> [Required task]: Starting with the first line of the listing, quote each line exactly until and including the one with "COL = scn.collection", leaving pictures out.

--- Start Information supplied ---

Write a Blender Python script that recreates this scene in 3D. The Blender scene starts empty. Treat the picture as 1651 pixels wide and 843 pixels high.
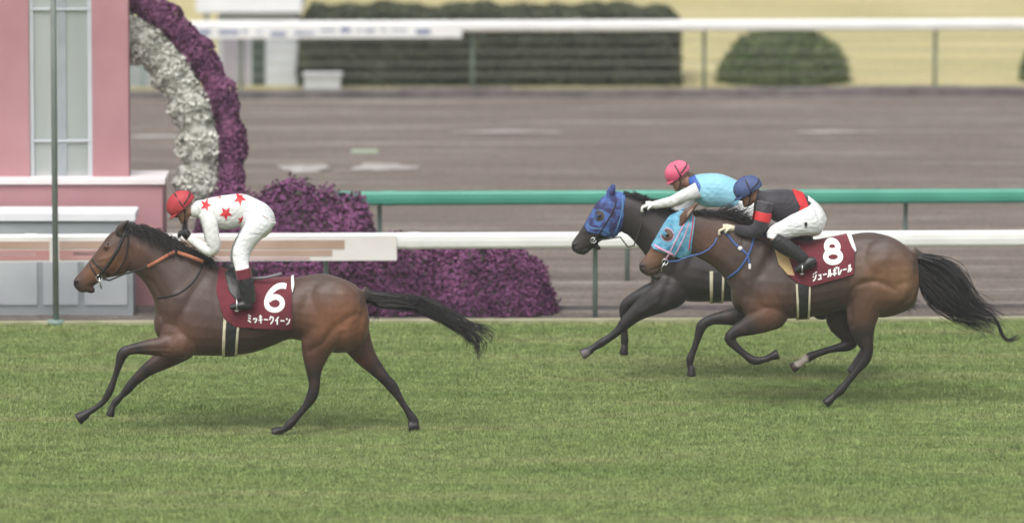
import bpy, bmesh, math, random
import numpy as np
from mathutils import Vector, Matrix
from mathutils.bvhtree import BVHTree
R = math.radians
rng = np.random.default_rng(7); random.seed(7)
scn = bpy.context.scene
COL = scn.collection

# ------------------------------------------------------------ camera, sky, sun
PWID, PHEI, F = 1651.0, 843.0, 10800.0
CX, CY = PWID/2, PHEI/2
H = 8.905; PITCH = math.atan(1321.5/F)
cam_d = bpy.data.cameras.new('camera'); cam = bpy.data.objects.new('camera', cam_d); COL.objects.link(cam)
cam.location = (0, 0, H); cam.rotation_euler = (math.pi/2-PITCH, 0, 0)
cam_d.sensor_width = 36; cam_d.lens = 36*F/PWID; cam_d.clip_start = 1; cam_d.clip_end = 3000
cam_d.dof.use_dof = True; cam_d.dof.focus_distance = 61.6; cam_d.dof.aperture_fstop = 1.1
scn.camera = cam
w = bpy.data.worlds.new('World'); scn.world = w; w.use_nodes = True
nt = w.node_tree; nt.nodes.clear()
SUN_EL, SUN_AZ = R(58), R(200)      # azimuth measured clockwise from +Y (sky convention)
sky = nt.nodes.new('ShaderNodeTexSky'); sky.sky_type = 'NISHITA'; sky.sun_disc = False
sky.sun_elevation = SUN_EL; sky.sun_rotation = SUN_AZ; sky.dust_density = 6; sky.air_density = 1.2
hs = nt.nodes.new('ShaderNodeHueSaturation'); hs.inputs['Saturation'].default_value = .18
bg = nt.nodes.new('ShaderNodeBackground'); bg.inputs['Strength'].default_value = .13
wo = nt.nodes.new('ShaderNodeOutputWorld')
nt.links.new(sky.outputs[0], hs.inputs['Color']); nt.links.new(hs.outputs[0], bg.inputs['Color']); nt.links.new(bg.outputs[0], wo.inputs[0])
sd = bpy.data.lights.new('sun', 'SUN'); sd.energy = 0.9; sd.angle = R(45); sd.color = (1, .97, .93)
so = bpy.data.objects.new('sun', sd); COL.objects.link(so)
dv = Vector((math.sin(SUN_AZ)*math.cos(SUN_EL), math.cos(SUN_AZ)*math.cos(SUN_EL), math.sin(SUN_EL)))
so.rotation_euler = dv.to_track_quat('Z', 'Y').to_euler(); so.location = dv*60
scn.view_settings.view_transform = 'Standard'; scn.view_settings.look = 'None'
scn.view_settings.exposure = 0.5; scn.view_settings.gamma = 1; scn.view_settings.use_curve_mapping = False
scn.render.engine = 'CYCLES'

# ------------------------------------------------------------ pixel <-> world at a known depth
ct, st = math.cos(PITCH), math.sin(PITCH)
def W(px, py, Y):
    u = (px-CX)/F; v = -(py-CY)/F
    d = (u, ct+v*st, -st+v*ct)
    t = Y/d[1]
    return Vector((d[0]*t, Y, H+d[2]*t))
def PX(P):                     # array of world points -> photo pixels
    P = np.asarray(P); z = P[:, 2]-H
    dep = P[:, 1]*ct - z*st; up = P[:, 1]*st + z*ct
    return np.stack([CX+F*P[:, 0]/dep, CY-F*up/dep], 1)
def G(px, py):                 # point of the ground z=0 seen at that pixel
    u = (px-CX)/F; v = -(py-CY)/F
    d = Vector((u, ct+v*st, -st+v*ct)); return Vector((0, 0, H)) + d*(-H/d.z)
SL = .035                      # the course runs slightly away towards the right
def TY(Y0, x): return Y0 + SL*x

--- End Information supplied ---

> [Complete response]:
Write a Blender Python script that recreates this scene in 3D. The Blender scene starts empty. Treat the picture as 1651 pixels wide and 843 pixels high.
import bpy, bmesh, math, random
import numpy as np
from mathutils import Vector, Matrix
from mathutils.bvhtree import BVHTree
R = math.radians
rng = np.random.default_rng(7); random.seed(7)
scn = bpy.context.scene
COL = scn.collection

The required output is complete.